The question now: Can the stock rally continue? Here are four reasons it could:

Plenty of cash: Companies have enough money to keep buying shares, which can push stocks up in the short term. Companies in the S&P 500 had more than $1 trillion in cash late last year, two-thirds more than in 2007.

Low inflation and interest rates: Two factors that typically spell the end of a bull market seem a long way off. Inflation has been 1.6 percent the past 12 months, below the Fed's 2 percent target. Interest rates are near record lows; the short-term rate the Fed controls is being kept between zero and 0.25 percent. The Fed has said it plans to keep the rate where it is until unemployment falls below 6.5 percent, or 1.4 points lower than it is today. Even when the Fed starts raising the rate, it could be years before it gets high enough to hurt the economy and stocks.

Four of the five previous bull markets since 1970 ended as investors got spooked by a recession, or the anticipation of one, and sold stocks. And what causes recessions? In three of the past five, it was the Federal Reserve hiking interest rates to slow inflation.

Economic expansion: The economic expansion that began 44 months ago in June 2009 is still relatively young. The previous three expansions lasted 73, 120 and 92 months. And this one may finally be getting traction: Sales of new homes in January hit the highest rate in 4 ½ years. Home prices in January were up nearly 10 percent nationwide from a year earlier. And sales of autos, the second-biggest consumer purchase, reached a five-year high.

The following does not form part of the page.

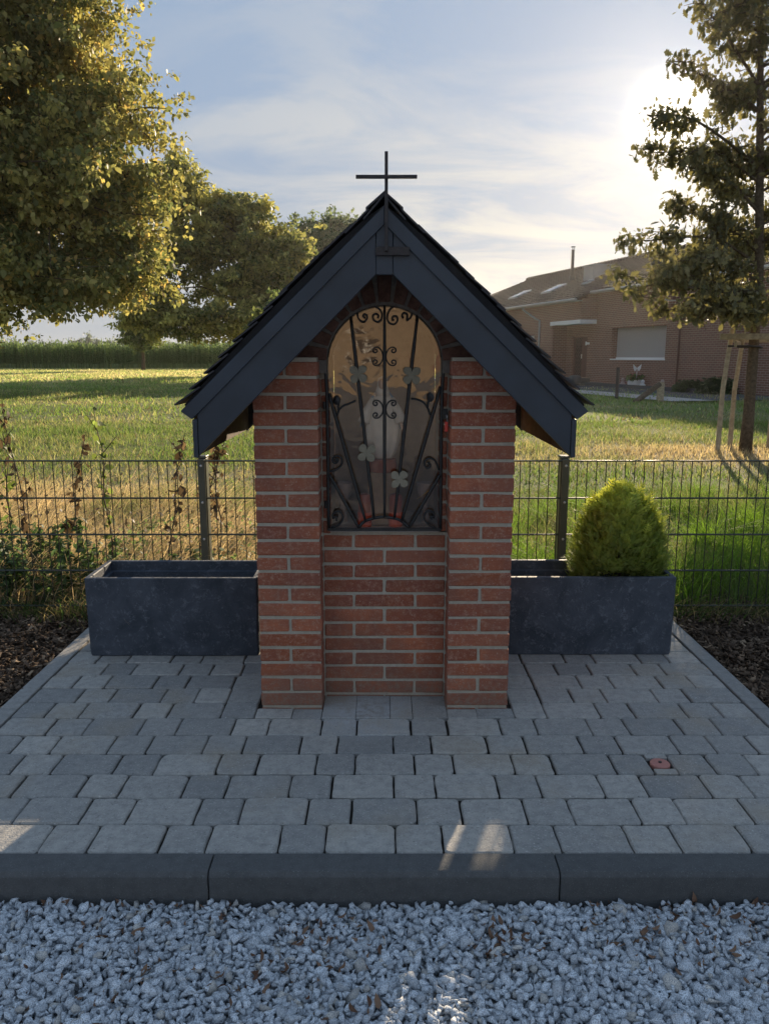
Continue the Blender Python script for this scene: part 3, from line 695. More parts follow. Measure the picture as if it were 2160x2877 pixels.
# ---- roof
RY0, RY1 = 2.785, 3.85
SL = 0.957; EX = 0.668; AZ = 1.851           # slope, eave half width, trim apex
rf = link('roof_deck', MB().prism([(0, AZ - 0.012), (0.692, AZ - 0.012 - 0.692 * SL), (0.68, AZ - 0.035 - 0.68 * SL), (0, AZ - 0.045)], RY0 + 0.02, RY1 - 0.02)
          .prism([(0, AZ - 0.012), (0, AZ - 0.045), (-0.68, AZ - 0.035 - 0.68 * SL), (-0.692, AZ - 0.012 - 0.692 * SL)], RY0 + 0.02, RY1 - 0.02).mesh('roof_deck'), M['rafter'], ch)
def board(name, s, poly, y0, y1, m='fascia'):
    me = bevel(MB().prism([(s * x, z) for x, z in poly], y0, y1).mesh(name), 0.0015, 1); return link(name, me, M[m], ch)
for (y0, y1) in ((RY0, RY0 + 0.022), (RY1 - 0.022, RY1)):
    for s in (-1, 1):
        yo = -0.010 if y0 == RY0 else 0.0; ye = 0.010 if y0 != RY0 else 0.0
        xs_ = EX - 0.0015
        board('verge_trim', s, [(0.0006, AZ), (0.706, AZ - 0.706 * SL), (EX, 1.148), (EX - 0.012, 1.792 - (EX - 0.012) * 0.966), (0.0006, 1.792)], y0 + yo, y1 - 0.004 + yo + 2 * ye)
        board('fascia_board', s, [(0.0006 + 0.0285, 1.792 - 0.0285 * .966 + 0.006), (EX - 0.018, 1.798 - (EX - 0.018) * 0.966), (EX - 0.018, 1.019), (0.0285, 1.6335)], y0, y1)
        board('eave_end', s, [(EX - 0.0165, 1.149), (EX, 1.146), (EX, 1.014), (EX - 0.0165, 1.012)], y0 - 0.003, y1 + 0.003)
    board('apex_board', 1, [(-0.0275, 1.766), (0, 1.794), (0.0275, 1.766), (0.0275, 1.632), (-0.0275, 1.632)], y0 - 0.0015, y1)
for s in (-1, 1):
    a_, b_ = sorted((s * (EX - 0.016), s * EX)); link('eave_board', MB().box(a_, b_, RY0 + 0.026, RY1 - 0.026, 1.02, 1.20).mesh('eave_board'), M['rafter'], ch)
    x0, x1 = sorted((s * 0.50, s * 0.555))
    for yr in (2.99, 3.32, 3.62):           # rafters under the deck
        v = Vector((1, 0, -SL)).normalized(); L = 0.66
        p = Vector((0, 0, AZ - 0.048)); me = MB()
        c_ = Vector((s * v.x, 0, v.z)) * (L * 0.5 + 0.22) + p + Vector((-s * SL, 0, -1)).normalized() * 0.025
        me.obox((c_.x, yr, c_.z), Vector((s * v.x, 0, v.z)) * L * 0.5, (0, 0.02, 0), Vector((-s * SL, 0, -1)).normalized() * 0.022)
        link('rafter', me.mesh('rafter'), M['rafter'], ch)
# shingles in overlapping courses; the surface bellies a little near the ridge
LS = math.hypot(0.70, 0.70 * SL)
def surf(u): return 0.007 + 0.024 * max(0.0, math.sin(PI * min(1, (u / LS) ** 0.75))) ** 0.8
for s in (-1, 1):
    sl = Vector((s, 0, -SL)).normalized(); nn = Vector((s * SL, 0, 1)).normalized()
    pts = [(0.0, 0.0)]
    N = 12; top = []; bot = []
    for i in range(N + 1):
        u = LS * 0.985 * i / N; p = Vector((0, 0, AZ)) + sl * u; q = p + nn * surf(u) * 0.85; top.append((q.x, q.z)); bot.append((p.x + nn.x * -0.008, p.z - 0.008 * nn.z))
    top[0] = (0, top[0][1]); bot[0] = (0, AZ - 0.011)
    fl = MB()
    for i in range(N): fl.prism([bot[i], bot[i + 1], top[i + 1], top[i]], RY0 + 0.004, RY1 - 0.004)
    link('underlay', fl.mesh('underlay'), M['felt'], ch)
    nc = 13; ex = LS / nc
    for k in range(nc):
        u0 = LS - (k + 1) * ex; cu_ = u0 + ex * 0.36
        y = RY0 - 0.014 + random.uniform(-.004, .004); first = True; hw = 0.170
        if k % 2: w0 = hw * 0.5
        else: w0 = hw
        while y < RY1 + 0.008:
            wd = min((w0 if first else hw) * random.uniform(0.97, 1.03), RY1 + 0.014 - y); first = False
            if wd < 0.03: break
            ln = ex * 1.45; c_ = Vector((0, 0, AZ)) + sl * cu_ + nn * (surf(cu_) + 0.006 + random.uniform(0, .0025))
            tilt = -s * math.atan(0.012 / ln) * random.uniform(0.5, 1.1) * 0.75 - s * math.atan((surf(min(LS, cu_ + .05)) - surf(max(0, cu_ - .05))) / 0.1) * -1
            R_ = Matrix.Rotation(tilt, 3, 'Y'); a1 = R_ @ sl; n1_ = R_ @ nn
            me = MB().obox((0, 0, 0), a1 * ln / 2, (0, wd / 2 - 0.0015, 0), n1_ * 0.0028).mesh('shingle')
            o = link('shingle', me, M['tile'], ch, (c_.x, y + wd / 2, c_.z)); y += wd
for k in range(6):       # ridge caps
    y0 = RY0 - 0.012 + k * 0.172; cap = MB()
    for s in (-1, 1):
        dz = 0.004 * (1 if k % 2 == 0 else 0)
        cap.prism([(0, 1.893 - 0.012 * 0 + dz), (s * 0.062, 1.893 - 0.052 + dz), (s * 0.062, 1.885 - 0.052 + dz), (0, 1.884 + dz)], y0, min(y0 + 0.18, RY1 + 0.012))
    link('ridge_cap', cap.mesh('ridge_cap'), M['tile'], ch)

# ---- iron cross on the gable
cr = thing('iron_cross', 'slim dark iron cross standing on the front peak of the chapel roof', 'cross', (0.006, 2.77, 1.70))
cm = M['rust']
link('upright', bevel(MB().box(0.0005, 0.0115, 2.756, 2.767, 1.705, 2.014).mesh('upright'), 0.001), cm, cr)
link('crossbar', bevel(MB().box(-0.093, 0.106, 2.754, 2.7555, 1.9285, 1.9395).mesh('crossbar') if False else MB().box(-0.093, 0.106, 2.7445, 2.7555, 1.929, 1.940).mesh('crossbar'), 0.001), cm, cr)
link('bracket', bevel(MB().box(-0.030, 0.084, 2.768, 2.7765, 1.692, 1.720).mesh('bracket'), 0.0015), cm, cr)

# ---- what stands in the niche
st = thing('madonna_statue', 'white robed statue with pale blue mantle standing in the niche', 'statue', (-0.008, 3.14, 0.965))
cx_ = -0.008; zb = 0.965
def fold(t, i, r, z):
    amp = 0.075 * max(0, 1 - z / 0.24); q = r * (1 + amp * math.sin(9 * t + 0.6) + amp * 0.5 * math.sin(17 * t)); return (q * 1.15, q * 0.72)
robe = MB().lathe([(0.030, 0), (0.036, 0.008), (0.047, 0.035), (0.058, 0.08), (0.064, 0.125), (0.058, 0.150), (0.044, 0.185), (0.036, 0.21), (0.034, 0.235), (0.024, 0.252), (0.012, 0.262)], (cx_, 3.14, zb), 40, fold)
link('robe', smooth(robe.mesh('robe')), M['white_robe'], st)
def mantle_r(t, i, r, z):
    back = 0.5 + 0.5 * math.sin(t); side = abs(math.cos(t)) ** 1.5
    q = r * (1 + 0.05 * math.sin(11 * t)); return (q * (0.86 + 0.30 * side), q * (0.40 + 0.45 * back))
man = MB().lathe([(0.066, 0.118), (0.076, 0.124), (0.071, 0.155), (0.056, 0.20), (0.038, 0.24), (0.020, 0.268)], (cx_, 3.146, zb), 32, mantle_r)
link('mantle', smooth(man.mesh('mantle')), M['blue_robe'], st)
for s in (-1, 1):
    sv = MB().tube([(cx_ + s * 0.036, 3.135, zb + 0.235), (cx_ + s * 0.058, 3.12, zb + 0.19), (cx_ + s * 0.072, 3.105, zb + 0.145)], [0.012, 0.018, 0.024], 12)
    link('sleeve', smooth(sv.mesh('sleeve')), M['white_robe'], st)
    hd = MB().tube([(cx_ + s * 0.071, 3.106, zb + 0.146), (cx_ + s * 0.077, 3.098, zb + 0.128), (cx_ + s * 0.079, 3.094, zb + 0.112)], [0.006, 0.0075, 0.003], 8, True, 0.5)
    link('hand', smooth(hd.mesh('hand')), M['skin'], st)
head = MB().lathe([(0.004, 0.0), (0.011, 0.006), (0.0155, 0.018), (0.016, 0.030), (0.0125, 0.042), (0.004, 0.047)], (cx_, 3.132, zb + 0.266), 20)
link('head', smooth(head.mesh('head')), M['skin'], st)
veil = MB().lathe([(0.030, -0.02), (0.026, 0.0), (0.021, 0.018), (0.0205, 0.034), (0.016, 0.048), (0.004, 0.056)], (cx_, 3.142, zb + 0.266), 24, lambda t, i, r, z: (r * 1.0, r * 0.85))
link('veil', smooth(veil.mesh('veil')), M['white_robe'], st)
pd = thing('pedestal', 'beige box pedestal with a terracotta base under the statue', 'pedestal', (-0.008, 3.15, 0.703))
link('block', bevel(MB().box(-0.066, 0.05, 3.10, 3.21, 0.703, 0.915).mesh('block'), 0.004, 2), M['pedestal'], pd)
link('base', smooth(MB().lathe([(0.052, 0.0), (0.060, 0.02), (0.052, 0.049)], (-0.008, 3.14, 0.915), 24).mesh('base'), 40), M['terra'], pd)
for x, lb in ((-0.078, 'red grave candle standing left of the pedestal, with a small light inside'), (0.044, 'red grave candle standing right of the pedestal')):
    cd = thing('grave_candle', lb, 'candle', (x, 3.085, 0.703), 'grave candles on the niche shelf')
    link('jar', smooth(MB().lathe([(0.024, 0), (0.0275, 0.004), (0.0275, 0.055), (0.026, 0.058)], (x, 3.085, 0.703), 24).mesh('jar'), 40), M['candle'], cd)
    link('tube', smooth(MB().lathe([(0.0255, 0.0582), (0.0255, 0.115), (0.020, 0.128), (0.008, 0.132)], (x, 3.085, 0.703), 24).mesh('tube'), 40), M['candle_clear'], cd)
for x, lb in ((-0.168, 'round pinkish pot standing at the left end of the niche shelf'), (0.165, 'round pinkish pot with a gold cord at the right end of the niche shelf')):
    pt = thing('flower_pot', lb, 'pot', (x, 3.17, 0.703), 'pots on the niche shelf')
    link('bowl', smooth(MB().lathe([(0.016, 0), (0.018, 0.02), (0.010, 0.05), (0.014, 0.075), (0.033, 0.12), (0.038, 0.162), (0.034, 0.162), (0.026, 0.12)], (x, 3.17, 0.703), 24).mesh('bowl'), 60), M['pot'], pt)
    if x > 0:
        link('cord', smooth(MB().tube([(x + 0.037 * math.cos(t), 3.17 + 0.037 * math.sin(t), 0.703 + 0.125 + 0.03 * math.cos(t)) for t in np.linspace(-2.9, 0.3, 14)], 0.0018, 6).mesh('cord')), M['gold'], pt)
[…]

Most important, hiring is picking up. Employers added an average 200,000 jobs each month from November-January, compared with 150,000 in each of the prior three months. More jobs means more money for people to spend, and consumer spending drives 70 percent of economic activity.

Stocks still seem reasonably priced based on the earnings that companies are generating. On average, stock prices are 17.5 times per-share earnings in 2012 versus 19.4 times in 2007. Today's price-earnings ratio is the same as the average since World War II.

If per-share earnings keep growing, stock prices could go up too, and the P/E ratio would stay the same. And there have been many periods in which P/E ratios rose well above the long-term average. Such "multiple expansion," as market watchers refer to a rising P/E ratio, would mean stock prices would be even higher.

To stock bulls, the economy is on the verge of what Bernanke calls "escape velocity," a self-sustaining pace of growth and better than the sluggish 1-2.5 percent of the past three years. Faster economic growth would boost corporate earnings, which would lead to higher stock prices.

Of course, if investing was as simple as looking up interest rates and stock valuations, we'd all be rich. Plenty can go wrong.

For starters, future earnings, the biggest driver of stock prices, could prove disappointing. Financial analysts expect earnings for the S&P 500 to grow a healthy 8 percent this year, according to FactSet, a provider of financial data. Most of that increase is expected in the last half when they assume economic growth accelerates.